### Data
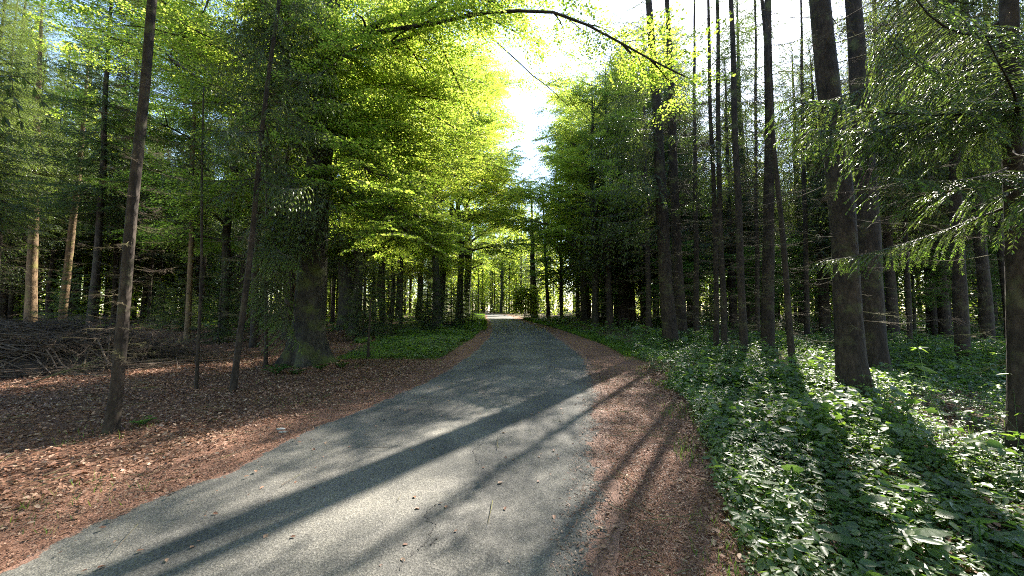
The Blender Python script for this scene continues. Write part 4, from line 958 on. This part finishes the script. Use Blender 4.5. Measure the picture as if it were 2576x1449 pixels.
# stones on the left shoulder
def stone(px, py, s, label, seed):
    q = np.random.default_rng(seed); P0 = gp(px, py); n, m = 12, 7
    A2, B2 = np.meshgrid(np.arange(n) * 6.283 / n, np.linspace(.02, 3.12, m), indexing='ij')
    rr_ = s * (1 + .18 * np.sin(A2 * 2 + seed) * np.sin(B2) + .1 * np.sin(A2 * 5 + B2 * 3)); V = np.stack([rr_ * np.sin(B2) * np.cos(A2) * 1.4, rr_ * np.sin(B2) * np.sin(A2), rr_ * np.cos(B2) * .35], -1)
    idx = np.arange(n * m).reshape(n, m); a1 = np.roll(idx, -1, 0); g = G(); g.add(V.reshape(-1, 3), np.stack([idx[:, :-1], idx[:, 1:], a1[:, 1:], a1[:, :-1]], -1).reshape(-1, 4))
    o = link('stone', g.mesh('stone', [M_stone]), loc=(P0[0], P0[1], float(gz(P0[0], P0[1])) + s * .12)); setp(o, label, 'stone')
stone(712, 1088, .035, 'pale flat stone embedded in the left needle shoulder', 1); stone(706, 1080, .04, 'darker flat stone just behind the pale one', 2)

# spruce boughs hanging in front of the huge beech, on a slim spruce left of it
rr = np.random.default_rng(91)
def bough_tree(px, py, ref, wpx, H, label, boughs, hi, seed):
    o, P0, d_, r0 = hero('spruce_tree', (px, py), ref, wpx, H, label, M_bark, None, None, .2, 10, seed=seed)
    g = G()
    for (bx_, by_, tx, ty, yt, s_) in [(b_[0], b_[1] + j_ * 22, b_[2] + rr.normal(0, 25) * j_, b_[3] + j_ * 26, b_[4] + .35 * j_ * rr.normal(), b_[5]) for b_ in boughs for j_ in (0, 1, -1)]:
        b = at(bx_, by_, P0[1]); tpt = at(tx, ty, yt); v = tpt - b; L = np.linalg.norm(v)
        put(g, (LIB_hang if s_ else LIB_near)[rr.integers(3)], b - P0, math.atan2(v[1], v[0]), math.asin(v[2] / L) + .1, L / 2.4)
    for z in np.arange(hi, H - .3, .33):
        for k in range(4): put(g, LIB_hang[rr.integers(4)], d_ * z, rr.uniform(0, 6.28), rad(rr.uniform(-14, 4)), 1.3 * ((H - z) / (H - hi)) ** .7 / 2.5 + .1)
    link('crown', g.mesh('crown', CM), o); return o
bough_tree(668, 925, (680, 100), 10, 13, 'slim spruce with dark hanging boughs covering the upper trunk of the huge beech',
   [(678, 560, 790, 640, 9.4, 0), (678, 540, 815, 600, 9.2, 0), (678, 600, 760, 680, 9.0, 0), (678, 500, 830, 560, 9.0, 1), (678, 420, 820, 450, 9, 1), (678, 300, 830, 330, 9, 1), (678, 200, 830, 230, 9, 1), (678, 120, 810, 150, 9, 1),
    (678, 60, 800, 70, 9, 1), (678, 0, 790, 20, 9, 1), (678, 250, 560, 330, 9, 1), (678, 120, 540, 180, 9, 1), (678, 380, 760, 470, 8.6, 1), (678, 160, 780, 300, 8.8, 1), (678, 20, 760, 200, 8.8, 1), (676, 640, 735, 860, 9.2, 0), (676, 560, 600, 600, 9, 1)], 6.5, 95)
print('OBJECTS', len(bpy.data.objects))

### Aim of the task
Set every line down exactly as written, leaving each picture out.

### Output of the task
The Blender Python script for this scene continues. Write part 4, from line 958 on. This part finishes the script. Use Blender 4.5. Measure the picture as if it were 2576x1449 pixels.
# stones on the left shoulder
def stone(px, py, s, label, seed):
    q = np.random.default_rng(seed); P0 = gp(px, py); n, m = 12, 7
    A2, B2 = np.meshgrid(np.arange(n) * 6.283 / n, np.linspace(.02, 3.12, m), indexing='ij')
    rr_ = s * (1 + .18 * np.sin(A2 * 2 + seed) * np.sin(B2) + .1 * np.sin(A2 * 5 + B2 * 3)); V = np.stack([rr_ * np.sin(B2) * np.cos(A2) * 1.4, rr_ * np.sin(B2) * np.sin(A2), rr_ * np.cos(B2) * .35], -1)
    idx = np.arange(n * m).reshape(n, m); a1 = np.roll(idx, -1, 0); g = G(); g.add(V.reshape(-1, 3), np.stack([idx[:, :-1], idx[:, 1:], a1[:, 1:], a1[:, :-1]], -1).reshape(-1, 4))
    o = link('stone', g.mesh('stone', [M_stone]), loc=(P0[0], P0[1], float(gz(P0[0], P0[1])) + s * .12)); setp(o, label, 'stone')
stone(712, 1088, .035, 'pale flat stone embedded in the left needle shoulder', 1); stone(706, 1080, .04, 'darker flat stone just behind the pale one', 2)

# spruce boughs hanging in front of the huge beech, on a slim spruce left of it
rr = np.random.default_rng(91)
def bough_tree(px, py, ref, wpx, H, label, boughs, hi, seed):
    o, P0, d_, r0 = hero('spruce_tree', (px, py), ref, wpx, H, label, M_bark, None, None, .2, 10, seed=seed)
    g = G()
    for (bx_, by_, tx, ty, yt, s_) in [(b_[0], b_[1] + j_ * 22, b_[2] + rr.normal(0, 25) * j_, b_[3] + j_ * 26, b_[4] + .35 * j_ * rr.normal(), b_[5]) for b_ in boughs for j_ in (0, 1, -1)]:
        b = at(bx_, by_, P0[1]); tpt = at(tx, ty, yt); v = tpt - b; L = np.linalg.norm(v)
        put(g, (LIB_hang if s_ else LIB_near)[rr.integers(3)], b - P0, math.atan2(v[1], v[0]), math.asin(v[2] / L) + .1, L / 2.4)
    for z in np.arange(hi, H - .3, .33):
        for k in range(4): put(g, LIB_hang[rr.integers(4)], d_ * z, rr.uniform(0, 6.28), rad(rr.uniform(-14, 4)), 1.3 * ((H - z) / (H - hi)) ** .7 / 2.5 + .1)
    link('crown', g.mesh('crown', CM), o); return o
bough_tree(668, 925, (680, 100), 10, 13, 'slim spruce with dark hanging boughs covering the upper trunk of the huge beech',
   [(678, 560, 790, 640, 9.4, 0), (678, 540, 815, 600, 9.2, 0), (678, 600, 760, 680, 9.0, 0), (678, 500, 830, 560, 9.0, 1), (678, 420, 820, 450, 9, 1), (678, 300, 830, 330, 9, 1), (678, 200, 830, 230, 9, 1), (678, 120, 810, 150, 9, 1),
    (678, 60, 800, 70, 9, 1), (678, 0, 790, 20, 9, 1), (678, 250, 560, 330, 9, 1), (678, 120, 540, 180, 9, 1), (678, 380, 760, 470, 8.6, 1), (678, 160, 780, 300, 8.8, 1), (678, 20, 760, 200, 8.8, 1), (676, 640, 735, 860, 9.2, 0), (676, 560, 600, 600, 9, 1)], 6.5, 95)
print('OBJECTS', len(bpy.data.objects))